Secara spasial, sebanyak 22 dari 33 provinsi mengalami penurunan NTP. Sedangkan 11 provinsi lainnya mengalami kenaikan NTP. Penurunan terbesar terjadi di Gorontalo, yaitu sebesar 1,60%, sementara kenaikan tertinggi terjadi di Sulawesi Barat sebesar 1,39%.
Demikian pula indeks Nilai Tukar Usaha Petani (NTUP) Maret 2019 mencapai 111,13 atau tidak mengalami perubahan dibandingkan bulan sebelumnya. Ini terjadi karena harga yang diterima petani maupun biaya produksi dan penambahan barang modal sama-sama meningkat 0,12%.

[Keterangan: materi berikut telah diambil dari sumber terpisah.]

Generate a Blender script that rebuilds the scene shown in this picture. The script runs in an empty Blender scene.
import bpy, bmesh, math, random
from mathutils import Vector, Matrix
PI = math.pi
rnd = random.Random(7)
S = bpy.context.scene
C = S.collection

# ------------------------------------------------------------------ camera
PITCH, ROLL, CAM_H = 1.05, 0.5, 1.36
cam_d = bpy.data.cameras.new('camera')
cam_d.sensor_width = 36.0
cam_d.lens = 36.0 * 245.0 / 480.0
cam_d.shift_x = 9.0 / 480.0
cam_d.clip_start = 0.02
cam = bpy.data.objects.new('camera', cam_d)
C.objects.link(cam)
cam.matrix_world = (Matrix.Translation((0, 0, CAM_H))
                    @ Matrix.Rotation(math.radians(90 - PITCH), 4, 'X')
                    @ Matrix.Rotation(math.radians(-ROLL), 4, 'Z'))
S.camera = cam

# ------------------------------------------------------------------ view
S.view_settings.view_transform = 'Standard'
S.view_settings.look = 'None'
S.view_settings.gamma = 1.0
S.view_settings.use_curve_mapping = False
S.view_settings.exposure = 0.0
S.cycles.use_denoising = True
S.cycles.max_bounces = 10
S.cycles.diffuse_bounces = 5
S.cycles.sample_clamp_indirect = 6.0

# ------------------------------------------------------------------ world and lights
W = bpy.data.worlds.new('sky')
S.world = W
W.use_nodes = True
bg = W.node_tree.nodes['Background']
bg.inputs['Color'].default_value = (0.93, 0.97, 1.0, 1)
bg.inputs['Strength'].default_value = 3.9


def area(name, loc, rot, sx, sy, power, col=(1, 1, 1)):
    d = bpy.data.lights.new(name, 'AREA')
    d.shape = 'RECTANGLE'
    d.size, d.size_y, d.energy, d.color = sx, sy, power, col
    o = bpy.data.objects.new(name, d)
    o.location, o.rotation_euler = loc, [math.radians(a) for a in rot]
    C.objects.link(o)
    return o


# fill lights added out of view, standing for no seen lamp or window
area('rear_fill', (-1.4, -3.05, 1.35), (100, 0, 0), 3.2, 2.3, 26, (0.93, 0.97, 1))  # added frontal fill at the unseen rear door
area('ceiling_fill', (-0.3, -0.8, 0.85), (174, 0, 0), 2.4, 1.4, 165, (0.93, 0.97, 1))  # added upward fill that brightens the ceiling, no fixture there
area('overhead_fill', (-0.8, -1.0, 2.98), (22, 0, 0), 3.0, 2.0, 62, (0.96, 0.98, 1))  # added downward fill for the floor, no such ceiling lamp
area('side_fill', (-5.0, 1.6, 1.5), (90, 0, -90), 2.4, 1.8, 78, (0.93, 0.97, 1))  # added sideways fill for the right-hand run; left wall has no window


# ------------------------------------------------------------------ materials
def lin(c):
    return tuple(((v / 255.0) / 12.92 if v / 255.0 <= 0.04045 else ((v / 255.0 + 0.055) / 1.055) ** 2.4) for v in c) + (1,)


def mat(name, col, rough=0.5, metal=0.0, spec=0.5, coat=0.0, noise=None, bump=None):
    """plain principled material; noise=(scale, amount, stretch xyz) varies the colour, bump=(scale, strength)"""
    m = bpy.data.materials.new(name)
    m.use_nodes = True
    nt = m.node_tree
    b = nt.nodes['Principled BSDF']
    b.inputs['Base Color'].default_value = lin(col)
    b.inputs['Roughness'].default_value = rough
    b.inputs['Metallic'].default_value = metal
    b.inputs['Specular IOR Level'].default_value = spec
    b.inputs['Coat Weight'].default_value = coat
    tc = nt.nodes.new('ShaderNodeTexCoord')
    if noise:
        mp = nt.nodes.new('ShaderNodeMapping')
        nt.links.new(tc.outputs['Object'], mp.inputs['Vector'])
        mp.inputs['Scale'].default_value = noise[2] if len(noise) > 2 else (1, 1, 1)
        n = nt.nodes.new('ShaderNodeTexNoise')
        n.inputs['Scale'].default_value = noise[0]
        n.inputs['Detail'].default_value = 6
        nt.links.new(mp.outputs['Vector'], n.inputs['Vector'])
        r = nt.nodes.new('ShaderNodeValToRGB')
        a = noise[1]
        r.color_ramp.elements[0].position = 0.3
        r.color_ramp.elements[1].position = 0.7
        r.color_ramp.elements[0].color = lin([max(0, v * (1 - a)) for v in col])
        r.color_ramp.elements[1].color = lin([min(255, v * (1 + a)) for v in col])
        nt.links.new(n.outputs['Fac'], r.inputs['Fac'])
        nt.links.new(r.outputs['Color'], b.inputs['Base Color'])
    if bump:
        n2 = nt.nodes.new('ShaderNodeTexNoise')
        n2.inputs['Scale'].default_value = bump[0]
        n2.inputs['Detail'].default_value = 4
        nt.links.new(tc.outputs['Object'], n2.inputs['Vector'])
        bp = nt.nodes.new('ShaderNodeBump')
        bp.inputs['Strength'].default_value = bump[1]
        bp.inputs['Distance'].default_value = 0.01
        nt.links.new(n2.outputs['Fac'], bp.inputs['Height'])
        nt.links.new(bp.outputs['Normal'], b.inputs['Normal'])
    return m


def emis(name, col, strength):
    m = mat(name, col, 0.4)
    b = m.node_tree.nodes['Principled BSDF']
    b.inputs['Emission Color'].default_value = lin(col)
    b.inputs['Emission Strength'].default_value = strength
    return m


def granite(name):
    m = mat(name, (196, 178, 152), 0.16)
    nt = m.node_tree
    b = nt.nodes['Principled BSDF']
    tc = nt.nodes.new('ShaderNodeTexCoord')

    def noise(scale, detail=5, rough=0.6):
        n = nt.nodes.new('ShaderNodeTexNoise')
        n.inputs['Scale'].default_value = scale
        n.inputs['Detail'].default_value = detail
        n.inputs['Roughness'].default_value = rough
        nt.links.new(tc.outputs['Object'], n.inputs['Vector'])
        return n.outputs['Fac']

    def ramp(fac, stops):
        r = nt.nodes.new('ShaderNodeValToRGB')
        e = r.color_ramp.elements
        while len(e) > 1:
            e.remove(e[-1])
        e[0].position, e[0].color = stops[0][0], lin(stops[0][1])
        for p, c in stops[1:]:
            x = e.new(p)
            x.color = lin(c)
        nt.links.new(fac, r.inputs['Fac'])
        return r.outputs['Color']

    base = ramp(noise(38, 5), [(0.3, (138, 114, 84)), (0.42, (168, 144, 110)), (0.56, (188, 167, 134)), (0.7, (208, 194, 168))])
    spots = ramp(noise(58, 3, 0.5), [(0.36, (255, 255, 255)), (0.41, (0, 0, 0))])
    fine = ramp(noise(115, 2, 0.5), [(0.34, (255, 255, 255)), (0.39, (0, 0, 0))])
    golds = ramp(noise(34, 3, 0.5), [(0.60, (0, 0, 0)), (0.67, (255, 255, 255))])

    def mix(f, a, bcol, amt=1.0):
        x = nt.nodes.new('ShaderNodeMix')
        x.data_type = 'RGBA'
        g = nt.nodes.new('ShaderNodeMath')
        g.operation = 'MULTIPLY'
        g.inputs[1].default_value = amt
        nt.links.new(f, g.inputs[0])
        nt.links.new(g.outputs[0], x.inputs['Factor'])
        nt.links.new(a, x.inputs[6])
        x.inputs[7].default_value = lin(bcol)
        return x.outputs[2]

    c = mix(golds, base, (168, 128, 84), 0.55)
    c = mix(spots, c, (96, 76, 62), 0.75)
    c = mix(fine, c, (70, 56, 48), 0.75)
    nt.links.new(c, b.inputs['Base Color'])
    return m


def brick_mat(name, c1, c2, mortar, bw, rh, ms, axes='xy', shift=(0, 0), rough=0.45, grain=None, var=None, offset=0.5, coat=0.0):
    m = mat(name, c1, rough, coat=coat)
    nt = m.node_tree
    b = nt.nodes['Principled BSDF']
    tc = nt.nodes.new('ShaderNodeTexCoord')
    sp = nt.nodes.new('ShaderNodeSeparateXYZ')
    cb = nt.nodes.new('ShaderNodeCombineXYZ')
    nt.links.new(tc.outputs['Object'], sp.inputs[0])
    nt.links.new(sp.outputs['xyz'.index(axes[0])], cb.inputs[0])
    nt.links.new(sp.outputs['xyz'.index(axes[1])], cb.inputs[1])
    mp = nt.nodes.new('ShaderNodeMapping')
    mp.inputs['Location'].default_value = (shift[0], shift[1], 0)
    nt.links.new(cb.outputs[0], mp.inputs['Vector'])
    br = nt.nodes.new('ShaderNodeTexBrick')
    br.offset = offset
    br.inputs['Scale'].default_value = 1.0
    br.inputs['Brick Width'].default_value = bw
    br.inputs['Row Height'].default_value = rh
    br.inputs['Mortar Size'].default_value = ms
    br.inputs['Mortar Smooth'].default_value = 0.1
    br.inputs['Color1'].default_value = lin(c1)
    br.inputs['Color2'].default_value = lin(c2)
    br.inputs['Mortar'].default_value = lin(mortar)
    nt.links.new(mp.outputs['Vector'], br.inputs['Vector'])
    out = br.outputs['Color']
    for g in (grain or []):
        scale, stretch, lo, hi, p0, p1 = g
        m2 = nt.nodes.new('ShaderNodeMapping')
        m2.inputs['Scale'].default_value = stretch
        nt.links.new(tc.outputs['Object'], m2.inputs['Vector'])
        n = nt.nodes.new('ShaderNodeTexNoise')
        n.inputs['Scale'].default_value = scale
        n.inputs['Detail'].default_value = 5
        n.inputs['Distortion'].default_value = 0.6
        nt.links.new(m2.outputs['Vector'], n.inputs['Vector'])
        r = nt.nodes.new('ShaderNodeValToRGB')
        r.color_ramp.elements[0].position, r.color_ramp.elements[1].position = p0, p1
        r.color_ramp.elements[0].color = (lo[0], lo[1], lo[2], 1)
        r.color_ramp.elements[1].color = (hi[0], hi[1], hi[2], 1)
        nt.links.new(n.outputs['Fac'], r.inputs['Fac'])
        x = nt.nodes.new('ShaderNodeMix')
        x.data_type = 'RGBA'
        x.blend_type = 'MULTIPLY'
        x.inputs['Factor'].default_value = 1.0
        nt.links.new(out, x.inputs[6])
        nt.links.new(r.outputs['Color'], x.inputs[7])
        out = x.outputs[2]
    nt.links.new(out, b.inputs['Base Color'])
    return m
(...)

NTUP merupakan perbandingan antara indeks harga yang diterima oleh petani dengan indeks harga yang dibayar oleh petani. NTUP mengukur seberapa cepat indeks harga yang dditerima oleh petani dibandingkan dengan indeks harga biaya roduksi dan penambahan barang modal.
Secara rinci, penurunan NTUP terjadi pada tanaman pangan sebesar 0,63%, perikanan turun 0,05%, dan tanaman perkebunan rakyat turun 0,01%. Sementara, sektor hortikultura kembali mengalami kenaikan tertinggi sebesar 1,09%, sementara peternakan mengalami kenaikan 0,03%.
(Baca: Kementan dan Bappenas Bersinergi Tingkatkan Produksi Pertanian)
Penurunan Harga Gabah
Penurunan nilai tukar petani tanaman pangan disebabkan oleh penurunan harga gabah seiring dengan masuknya musim panen raya. Berdasarkan data BPS, dari 2.431 transaksi penjualan gabah di 30 provinsi selama April, transaksi gabah kualitas rendah mencapai 19,13%. Hal ini disebabkan oleh cuaca buruk yang menyebabkan kadar air tanaman tinggi.
Pada tingkat petani, harga rata-rata gabah kering panen mencapai Rp 4.357,00 per kg atau turun 5,37% dan di tingkat penggilingan Rp 4.446,00 per kg atau turun 5,53% dibandingkan bulan sebelumnya. Sementara, rata-rata harga gabah kering giling di tingkat petani Rp 5.127,00 per kg atau turun 7,29% dan di tingkat penggilingan Rp 5.221,00 per kg atau turun 7,65%.
Kemudian, harga gabah kualitas rendah di tingkat petani Rp 4.022,00 per kg atau turun 6,37% dan di tingkat penggilingan Rp 4.119,00 per kg atau turun 6,25%.
Sementara, rata-rata harga beras kualitas premium di penggilingan sebesar Rp 9.465,00 per kg, turun sebesar 3,65% dibandingkan bulan sebelumnya. Rata-rata harga beras kualitas medium di penggilingan sebesar Rp 9.144,00 per kg atau turun sebesar 4,30%. Sementara rata-rata harga beras kualitas rendah di penggilingan sebesar Rp 8.936,00 per kg, turun sebesar 3,61%.
Kemudian dibandingkan dengan April 2018, rata-rata harga beras di penggilingan pada April 2019 untuk semua kualitas yaitu premium, medium, dan rendah mengalami penurunan masing-masing 0,63%, 1,83%, dan 0,61%.